From Walcott, startling imagery; The Fortunate Traveller, by Derek Walcott. New York: Farrar, Straus, Giroux Inc. 99 pp. $11.95.

The clarity of Derek Walcott's imagery in this, his latest, volume of poems is often startling and impressive. These are the poems of a wanderer. They read like an autobiography; sometimes happy, sometimes sad.

In ''The Fortunate Traveller'' Walcott begins his travels in the Eastern United States, returns to his home in Trinidad, and then moves on to Wales and England. In each landscape he journeys from elation, to restless yearnings, to alienation.

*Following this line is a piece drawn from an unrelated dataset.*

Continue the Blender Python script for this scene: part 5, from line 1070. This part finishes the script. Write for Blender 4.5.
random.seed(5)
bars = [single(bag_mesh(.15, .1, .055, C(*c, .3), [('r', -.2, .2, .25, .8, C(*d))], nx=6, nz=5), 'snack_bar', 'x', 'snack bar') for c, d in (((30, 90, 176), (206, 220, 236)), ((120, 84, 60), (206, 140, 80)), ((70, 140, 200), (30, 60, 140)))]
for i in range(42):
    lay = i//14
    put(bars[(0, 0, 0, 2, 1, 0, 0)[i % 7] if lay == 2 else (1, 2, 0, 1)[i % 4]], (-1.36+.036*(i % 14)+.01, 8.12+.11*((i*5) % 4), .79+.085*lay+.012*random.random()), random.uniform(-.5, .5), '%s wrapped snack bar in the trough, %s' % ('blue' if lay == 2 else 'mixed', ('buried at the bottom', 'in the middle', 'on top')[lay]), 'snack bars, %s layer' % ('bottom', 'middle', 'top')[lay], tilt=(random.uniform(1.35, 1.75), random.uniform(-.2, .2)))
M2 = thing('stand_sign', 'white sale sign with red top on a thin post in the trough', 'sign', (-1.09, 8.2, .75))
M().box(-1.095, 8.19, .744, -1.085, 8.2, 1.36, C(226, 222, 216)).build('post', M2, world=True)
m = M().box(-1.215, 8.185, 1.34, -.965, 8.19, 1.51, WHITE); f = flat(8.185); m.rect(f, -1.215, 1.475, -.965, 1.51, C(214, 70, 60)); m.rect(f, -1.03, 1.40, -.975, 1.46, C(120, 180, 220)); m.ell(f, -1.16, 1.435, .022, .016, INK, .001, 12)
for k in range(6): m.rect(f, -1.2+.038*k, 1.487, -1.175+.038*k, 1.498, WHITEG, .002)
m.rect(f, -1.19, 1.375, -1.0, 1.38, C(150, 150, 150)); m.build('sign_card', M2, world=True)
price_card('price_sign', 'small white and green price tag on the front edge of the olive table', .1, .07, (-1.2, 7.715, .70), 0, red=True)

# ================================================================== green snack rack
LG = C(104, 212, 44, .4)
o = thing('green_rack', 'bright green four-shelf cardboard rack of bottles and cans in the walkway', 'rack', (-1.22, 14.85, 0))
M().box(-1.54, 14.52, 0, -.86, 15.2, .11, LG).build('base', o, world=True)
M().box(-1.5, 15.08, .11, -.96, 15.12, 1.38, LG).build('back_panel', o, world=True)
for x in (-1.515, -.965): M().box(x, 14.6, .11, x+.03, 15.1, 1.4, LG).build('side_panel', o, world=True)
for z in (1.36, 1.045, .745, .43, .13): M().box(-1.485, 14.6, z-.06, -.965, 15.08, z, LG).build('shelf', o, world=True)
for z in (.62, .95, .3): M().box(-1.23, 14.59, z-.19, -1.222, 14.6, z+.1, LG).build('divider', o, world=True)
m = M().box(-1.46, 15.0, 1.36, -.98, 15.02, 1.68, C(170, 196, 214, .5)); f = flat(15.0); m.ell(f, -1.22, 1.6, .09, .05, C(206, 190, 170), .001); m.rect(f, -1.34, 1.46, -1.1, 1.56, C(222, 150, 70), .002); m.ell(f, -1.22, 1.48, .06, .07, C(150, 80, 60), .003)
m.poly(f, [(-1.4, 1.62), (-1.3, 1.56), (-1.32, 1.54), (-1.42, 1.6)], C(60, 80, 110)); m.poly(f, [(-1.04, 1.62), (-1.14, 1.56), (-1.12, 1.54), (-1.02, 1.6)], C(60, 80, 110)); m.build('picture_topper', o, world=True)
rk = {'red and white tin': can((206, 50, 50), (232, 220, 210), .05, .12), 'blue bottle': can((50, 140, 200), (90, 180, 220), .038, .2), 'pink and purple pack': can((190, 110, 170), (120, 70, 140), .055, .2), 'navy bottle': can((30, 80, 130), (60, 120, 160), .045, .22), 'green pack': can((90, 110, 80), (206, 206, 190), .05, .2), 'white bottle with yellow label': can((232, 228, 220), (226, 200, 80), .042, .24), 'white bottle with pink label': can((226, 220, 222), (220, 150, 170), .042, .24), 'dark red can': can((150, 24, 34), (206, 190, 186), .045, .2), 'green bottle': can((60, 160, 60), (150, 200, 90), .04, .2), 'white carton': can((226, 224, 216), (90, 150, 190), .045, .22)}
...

Walcott captures the heartland of America, offering images that crystallize the commonplace. In ''Upstate'' he writes about a bus trip through the Catskills , ''where people live/ with the highway's flat certainty.'' He defines the American muse by combining Walker Evans's famous portrait of a tenant farmer's gaunt wife with the silent, stern strength of another rural woman.

A cosmopolitan, the poet strolls through Manhattan in ''Piano Practice.'' The poem closes with the distant sound of a street musician playing steel drums, ''the scales skittering like minnows across the sea.'' The poem closes with a strong image of the Caribbean -- integrating an island instrument with an island scene.

''North and South'' closes the first section of the book. In Virginia, Walcott writes, ''The ghosts of white-robed horsemen float through the trees,/ the galloping abhorrence of my race.'' The poet is an alien in this land.

The prodigal returns to Trinidad. In ''Map of the New World'' Walcott exposes the forces that shaped his world -- the heritage and promise he sometimes feels for the Caribbean, his education in classical literature, and his craving for other places.

Walcott writes several of the poems that immediately follow ''Map of the New World'' as a Caribbean bard. ''Hurucan'' testifies to the majesty and havoc of the islands' seasonal hurricanes with a primitive awe. ''Port of Spain'' portrays the city so clearly and with so much affection that it carries you there, ''where mournful tailors peer over old machines/ stitching June and July together seamlessly,/ and one waits for lightning as the armed sentry/ hopes in boredom for the crack of the rifle.''

It is worth being excited about this volume of poetry. Yet, as it moves to its conclusion, Walcott's circumstances and mood become increasingly bleak. His child is stillborn. He is divorced. The poetry suffers; images become less distinct. The protagonist of the title poem, a long one near the end of the book , is a bitter character whose movements are hard to follow.

One hopes that Walcott quickly moves beyond his hardships and finds a new muse.